First, China’s worldview is — like that of 19th-century Protestants — entirely future-focused and this-worldly. Notwithstanding the pride Chinese people take in their ancient science and civilisation, there is no deep nostalgia and no calls for Ertugrul-like men on horseback to resurrect some ancient kingdom. Whether for good or bad, and whether under Mao’s revolutionary communism or under Xi Jinping’s capitalistic communism, the Chinese are a plain, hard-headed lot.

This attitude sets the tone for education, both in school and university. Knowing that universities are the engines of progress, China is super-careful about who gets admitted. At the level of language, reasoning and math skills, Chinese students are expected to know everything that American students learn — but better. Today’s gaokao — the cheating-free university entrance exam — is a carryover from the rigorous exam system (keju) of ancient China’s civil service.

Reputed to be the toughest in the world, gaokao beats even that for various IITs (Indian Institute of Technology). Unfortunately, educated in a memorisation-heavy culture steeped in religious matters, most Pakistani university professors — including those who are HEC certified and with hundreds of research publications — would not clear Chinese university entrance exams.

Second, a reborn Weber would see China clearly defining its national interest with economic advancement being at the very top. As a rationalist-materialist country China aims at becoming the world leader in space exploration, brain science, quantum computers, electric cars, biopharmaceuticals, renewable energy, etc. Five-year plans are followed to the letter; there is no empty chatter or arbitrary wish lists.

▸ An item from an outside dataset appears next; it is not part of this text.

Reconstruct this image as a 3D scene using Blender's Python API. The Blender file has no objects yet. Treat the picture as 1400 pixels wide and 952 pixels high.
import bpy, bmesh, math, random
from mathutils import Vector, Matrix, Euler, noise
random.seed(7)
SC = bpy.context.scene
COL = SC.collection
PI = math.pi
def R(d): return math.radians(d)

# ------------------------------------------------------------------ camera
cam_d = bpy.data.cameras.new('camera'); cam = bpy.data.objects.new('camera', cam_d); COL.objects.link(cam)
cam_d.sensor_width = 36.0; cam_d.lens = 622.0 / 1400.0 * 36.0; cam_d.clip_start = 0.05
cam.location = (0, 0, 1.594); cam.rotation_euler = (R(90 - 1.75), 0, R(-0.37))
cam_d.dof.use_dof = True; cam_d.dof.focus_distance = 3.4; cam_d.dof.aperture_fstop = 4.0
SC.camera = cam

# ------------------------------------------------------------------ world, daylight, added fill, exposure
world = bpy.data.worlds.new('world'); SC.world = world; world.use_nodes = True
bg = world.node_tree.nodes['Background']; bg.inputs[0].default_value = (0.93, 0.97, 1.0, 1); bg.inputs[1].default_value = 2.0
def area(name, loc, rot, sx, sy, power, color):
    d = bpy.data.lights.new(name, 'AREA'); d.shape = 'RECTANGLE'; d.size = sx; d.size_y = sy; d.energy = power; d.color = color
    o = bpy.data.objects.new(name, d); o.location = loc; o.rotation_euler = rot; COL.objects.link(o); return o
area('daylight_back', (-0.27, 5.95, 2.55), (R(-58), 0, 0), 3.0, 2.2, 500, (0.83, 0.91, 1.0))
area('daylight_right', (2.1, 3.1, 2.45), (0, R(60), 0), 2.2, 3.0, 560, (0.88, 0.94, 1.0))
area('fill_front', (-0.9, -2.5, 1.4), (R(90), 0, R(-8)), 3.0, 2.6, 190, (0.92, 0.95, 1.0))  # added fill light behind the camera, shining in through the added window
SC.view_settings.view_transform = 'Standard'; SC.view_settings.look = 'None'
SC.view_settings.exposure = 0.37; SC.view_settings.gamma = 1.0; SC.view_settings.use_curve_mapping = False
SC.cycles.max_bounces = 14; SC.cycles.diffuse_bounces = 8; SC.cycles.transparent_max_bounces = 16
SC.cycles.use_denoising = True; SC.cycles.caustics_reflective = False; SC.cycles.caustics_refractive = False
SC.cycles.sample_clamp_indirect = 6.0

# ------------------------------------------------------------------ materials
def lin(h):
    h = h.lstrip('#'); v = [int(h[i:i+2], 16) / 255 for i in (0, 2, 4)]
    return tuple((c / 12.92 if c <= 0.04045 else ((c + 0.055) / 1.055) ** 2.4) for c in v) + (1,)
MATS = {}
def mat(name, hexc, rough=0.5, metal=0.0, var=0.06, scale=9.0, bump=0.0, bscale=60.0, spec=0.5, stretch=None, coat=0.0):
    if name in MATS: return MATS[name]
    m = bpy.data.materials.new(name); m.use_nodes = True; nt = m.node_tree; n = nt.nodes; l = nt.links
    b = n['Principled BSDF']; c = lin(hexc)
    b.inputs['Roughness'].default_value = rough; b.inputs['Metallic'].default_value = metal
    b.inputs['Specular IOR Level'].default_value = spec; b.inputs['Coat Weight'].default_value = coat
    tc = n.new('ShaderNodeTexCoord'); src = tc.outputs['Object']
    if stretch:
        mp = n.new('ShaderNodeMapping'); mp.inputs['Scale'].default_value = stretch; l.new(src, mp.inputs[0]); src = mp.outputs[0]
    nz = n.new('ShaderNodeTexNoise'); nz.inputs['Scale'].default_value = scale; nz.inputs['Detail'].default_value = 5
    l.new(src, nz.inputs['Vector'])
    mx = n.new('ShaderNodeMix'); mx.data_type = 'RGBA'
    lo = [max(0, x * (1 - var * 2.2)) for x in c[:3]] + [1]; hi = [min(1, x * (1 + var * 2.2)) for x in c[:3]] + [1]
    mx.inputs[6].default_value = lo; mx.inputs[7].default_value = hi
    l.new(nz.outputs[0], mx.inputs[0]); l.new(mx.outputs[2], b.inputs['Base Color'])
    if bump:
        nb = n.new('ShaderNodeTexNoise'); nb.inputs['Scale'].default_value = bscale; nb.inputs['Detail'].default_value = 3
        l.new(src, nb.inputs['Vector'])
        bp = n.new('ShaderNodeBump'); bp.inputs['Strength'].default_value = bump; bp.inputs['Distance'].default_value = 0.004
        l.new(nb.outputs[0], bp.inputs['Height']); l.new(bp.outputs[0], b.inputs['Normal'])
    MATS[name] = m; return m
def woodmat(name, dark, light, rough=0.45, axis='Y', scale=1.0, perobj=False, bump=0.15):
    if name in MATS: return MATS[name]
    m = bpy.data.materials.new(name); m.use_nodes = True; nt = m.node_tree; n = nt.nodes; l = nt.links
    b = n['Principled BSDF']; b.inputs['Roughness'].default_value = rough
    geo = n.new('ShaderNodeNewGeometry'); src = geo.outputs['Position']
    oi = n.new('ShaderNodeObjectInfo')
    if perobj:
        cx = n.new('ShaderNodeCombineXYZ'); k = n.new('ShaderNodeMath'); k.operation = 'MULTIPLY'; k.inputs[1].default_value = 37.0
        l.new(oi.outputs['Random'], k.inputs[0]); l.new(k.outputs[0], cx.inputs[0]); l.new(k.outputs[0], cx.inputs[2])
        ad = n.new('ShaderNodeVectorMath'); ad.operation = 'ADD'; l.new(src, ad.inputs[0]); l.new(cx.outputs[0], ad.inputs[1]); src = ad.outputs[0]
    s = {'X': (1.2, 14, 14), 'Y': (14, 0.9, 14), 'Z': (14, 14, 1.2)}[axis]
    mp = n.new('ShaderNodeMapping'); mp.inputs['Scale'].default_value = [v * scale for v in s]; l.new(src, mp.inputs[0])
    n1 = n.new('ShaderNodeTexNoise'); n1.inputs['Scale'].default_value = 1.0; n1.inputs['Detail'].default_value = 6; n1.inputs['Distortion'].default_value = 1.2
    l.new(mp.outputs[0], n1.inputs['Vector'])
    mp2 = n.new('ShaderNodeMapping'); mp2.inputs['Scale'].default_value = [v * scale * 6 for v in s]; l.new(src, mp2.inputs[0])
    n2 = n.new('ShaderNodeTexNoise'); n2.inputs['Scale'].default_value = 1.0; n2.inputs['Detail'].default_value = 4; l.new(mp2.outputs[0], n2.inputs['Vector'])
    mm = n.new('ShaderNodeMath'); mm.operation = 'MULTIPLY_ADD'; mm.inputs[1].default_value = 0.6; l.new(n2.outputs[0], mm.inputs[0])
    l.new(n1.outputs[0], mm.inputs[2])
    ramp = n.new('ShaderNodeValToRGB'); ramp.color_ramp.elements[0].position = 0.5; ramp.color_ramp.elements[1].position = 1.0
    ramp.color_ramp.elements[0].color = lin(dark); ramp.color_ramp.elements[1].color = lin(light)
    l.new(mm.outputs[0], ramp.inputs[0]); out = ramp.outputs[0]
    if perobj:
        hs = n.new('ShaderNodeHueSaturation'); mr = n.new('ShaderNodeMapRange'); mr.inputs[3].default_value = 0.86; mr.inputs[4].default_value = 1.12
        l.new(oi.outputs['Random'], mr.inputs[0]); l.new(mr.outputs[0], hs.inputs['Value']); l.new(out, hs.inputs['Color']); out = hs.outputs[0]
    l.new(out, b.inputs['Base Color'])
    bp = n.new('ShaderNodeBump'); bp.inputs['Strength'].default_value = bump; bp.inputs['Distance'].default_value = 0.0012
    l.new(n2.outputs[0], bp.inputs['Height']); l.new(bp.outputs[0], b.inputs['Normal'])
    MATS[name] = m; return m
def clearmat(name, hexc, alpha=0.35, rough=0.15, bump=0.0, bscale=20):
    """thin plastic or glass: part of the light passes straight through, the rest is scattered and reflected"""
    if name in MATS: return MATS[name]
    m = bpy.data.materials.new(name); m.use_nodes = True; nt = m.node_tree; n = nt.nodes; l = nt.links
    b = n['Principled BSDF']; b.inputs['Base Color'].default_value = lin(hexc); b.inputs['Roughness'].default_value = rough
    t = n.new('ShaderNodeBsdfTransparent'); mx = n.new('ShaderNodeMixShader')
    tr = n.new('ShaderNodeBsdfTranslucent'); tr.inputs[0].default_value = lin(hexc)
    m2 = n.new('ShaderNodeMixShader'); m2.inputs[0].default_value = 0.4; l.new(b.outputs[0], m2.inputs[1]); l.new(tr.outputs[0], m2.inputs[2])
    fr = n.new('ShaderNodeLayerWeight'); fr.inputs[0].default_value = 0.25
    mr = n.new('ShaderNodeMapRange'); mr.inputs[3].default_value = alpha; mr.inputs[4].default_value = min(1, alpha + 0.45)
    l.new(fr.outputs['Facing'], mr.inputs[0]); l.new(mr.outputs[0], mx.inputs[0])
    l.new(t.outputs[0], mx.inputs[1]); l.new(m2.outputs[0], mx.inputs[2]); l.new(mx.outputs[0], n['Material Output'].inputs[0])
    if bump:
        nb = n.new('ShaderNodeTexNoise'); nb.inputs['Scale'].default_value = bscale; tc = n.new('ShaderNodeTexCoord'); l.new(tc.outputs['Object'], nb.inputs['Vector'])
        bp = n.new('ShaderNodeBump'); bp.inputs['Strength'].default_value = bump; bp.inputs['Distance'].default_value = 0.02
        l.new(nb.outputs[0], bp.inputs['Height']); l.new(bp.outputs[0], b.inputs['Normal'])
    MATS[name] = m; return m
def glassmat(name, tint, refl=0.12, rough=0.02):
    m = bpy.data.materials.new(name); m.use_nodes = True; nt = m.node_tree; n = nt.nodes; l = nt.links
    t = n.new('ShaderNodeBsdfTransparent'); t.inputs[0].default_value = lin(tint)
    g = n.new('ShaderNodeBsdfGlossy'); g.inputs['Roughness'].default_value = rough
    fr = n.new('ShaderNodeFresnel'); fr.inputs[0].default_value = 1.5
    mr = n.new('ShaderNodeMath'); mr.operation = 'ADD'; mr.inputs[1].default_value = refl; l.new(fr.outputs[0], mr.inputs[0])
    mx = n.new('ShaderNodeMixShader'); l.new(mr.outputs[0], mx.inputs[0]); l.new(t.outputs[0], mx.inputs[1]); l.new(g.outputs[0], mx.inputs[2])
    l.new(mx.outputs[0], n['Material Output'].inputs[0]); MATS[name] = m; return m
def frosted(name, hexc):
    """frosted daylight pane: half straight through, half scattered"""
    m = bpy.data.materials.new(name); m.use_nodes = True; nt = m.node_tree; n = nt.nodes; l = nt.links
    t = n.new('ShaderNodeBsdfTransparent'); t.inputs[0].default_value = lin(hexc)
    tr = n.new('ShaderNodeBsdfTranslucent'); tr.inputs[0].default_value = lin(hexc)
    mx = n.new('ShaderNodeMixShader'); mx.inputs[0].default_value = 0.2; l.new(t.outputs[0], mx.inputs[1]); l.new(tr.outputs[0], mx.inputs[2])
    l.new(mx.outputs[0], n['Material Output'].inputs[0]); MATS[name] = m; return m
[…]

At the next level of priority is politics. To reunite with Taiwan, China rattles its sabres from time to time. Nevertheless, China-Taiwan economic links are strong. Taiwanese companies have invested about $60 billion in China, and one million Taiwanese people live in China with many running Taiwanese factories. The Chinese political leadership keeps its military in check. There is no history of Kargil-like dead-end adventures and the military stays clear of trade matters. The warrior ethic is firmly subordinated to the capitalist ethic.

In Pakistan’s case, warriors define the national interest. Googling ‘national interest’, I found occurrences in speeches, university theses and in National Defence University publications. All such references were security and India related. In this single-minded approach, Pakistan-India trade remains hostage to Kashmir being resolved on Pakistan’s terms. Nowhere to be found is a plan for where the country hopes to be 20-30 years from now. No one takes the Planning Commission of Pakistan seriously.

Third, Weber would confirm that strong work ethics leads to high labour productivity, the backbone of economic growth. Although he knew only of Protestant-Calvinist workers and capitalists, the qualities of diligence, discipline, responsibility, punctuality and honesty of the skilled industrial workforce extends into the cultures of China, Japan, Vietnam, Korea etc.

In contrast, Pakistan’s labour productivity is appallingly low — less than half of China’s. Many economists and businessmen have pointed out that producing an item in high-wage China is cheaper than in low-wage Pakistan. Poor productivity owes to poor worker skills and general dissatisfaction. Exploitative employers pay minimum wages, ignore principles of fairness and disallow grievance mechanisms. But the ethics of workers are also low. Few take pride in or enjoy work, are diligent, or take initiatives. Like our parliamentarians and professors, most are shirkers who need to be reminded of their duties.

These poor habits start from Pakistani schools where kids are forced to focus on exam techniques and taught just enough to get by. Cheating is tolerated. Some parents — including those who emphasise religious rituals — encourage their children to cheat as a way to get ahead. But, at a still deeper level, quality education for all is impossible given extreme wealth disparities.

In China such disparities had been evened up by Mao’s communism. Although huge excesses happened in the Cultural Revolution, education was universalised and hard work celebrated. China is reaping dividends from its communist past. Pakistan never saw any such evening-up. Leaders of the Pakistan Movement — Jinnah and Allama Iqbal (the post-1930 Iqbal) included — were staunchly anti-communist. Some were big landlords who saw danger in educating their serfs. Education was a low priority in 1947 and remains low.

Curiously, the country that Pakistan’s founders feared and disliked most (after Russia) is now Pakistan’s closest ally. It does bash its Muslims; the evidence is irrefutable. Yet — other than how religious minorities should be handled — China has much to teach Pakistan. Among the most important lessons is creating a skilled workforce, giving dignity to labour, distributing wealth and public resources reasonably, emphasising birth control, and encouraging a mindset oriented to the future rather than the past. If Pakistan wants to break the crutches of foreign dependence, that’s the way to go.